Die Datierung des Manuskriptes lässt sich, laut Thomas Fritzsch, eng eingrenzen: Am 29. Mai 1761 gab Abel in London diese Sechs Trios Opus 3 zunächst auf eigene Kosten in den Druck, der sich offenbar so erfolgreich verkaufte, dass bis zum Folgejahr 1762 nicht weniger als fünf Verleger in London, Amsterdam, Den Haag, Paris und Leipzig weitere Druckausgaben erscheinen ließen. Ob der Köthener Hof die Kompositionen bei Abel in London bestellte oder ob Abel sie ohne Auftrag zur Eigenwerbung nach Köthen sandte, bleibt unklar. „Wäre zum Zeitpunkt der Übersendung an den Köthener Hof Abels Londoner Erstdruck vom 29. Mai 1761 bereits erschienen gewesen, hätte Abel diesen Erstdruck gewiss mit Stolz präsentiert, anstatt Kosten und Zeit in ein kopiertes Exemplar zu investieren“, meint Thomas Fritzsch.
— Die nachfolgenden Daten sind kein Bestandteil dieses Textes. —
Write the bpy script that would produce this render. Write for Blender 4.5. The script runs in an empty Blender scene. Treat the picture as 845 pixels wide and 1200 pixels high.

Das englische Papier des Köthener Manuskripts - an seiner Prägung zu erkennen - grenze dessen Entstehungszeitraum auf die Zeit von Frühjahr 1759 (Abels Ankunft in London) bis Mai 1761 (Erscheinen des Erstdrucks) ein. „Das Köthener Exemplar ist damit die früheste handschriftliche und teilautographe Überlieferung von Abels Opus 3. Dies bestimmt den Wert des Fundes im Schloss Köthen, den wir stolz der Öffentlichkeit präsentieren“, so Fritzsch anlässlich der Vorstellung der Noten im Schloss Köthen.
Geplant ist von Thomas Fritzsch eine Konzertaufführung von Abels Opus 3 im Schloss Köthen, sobald die äußeren Umstände dies zulassen, und eine Edition des Werkes. „Damit befinden wir uns dann bereits in der Vorbereitung auf den 300. Geburtstag Carl Friedrich Abels, den wir im Jahre 2023 gebührend feiern möchten“, so der Gambist, der im Rahmen der Notenpräsentation am 15. April im Schloss Köthen auf einer Viola da gamba (1733/Jacob Weiß/Salzburg) musizierte, die aus dem Besitz von Christian Klug stammt und möglicherweise unter dessen Händen bereits 1937 zur Carl-Friedrich-Abel-Gedenkfeier in Köthen erklang.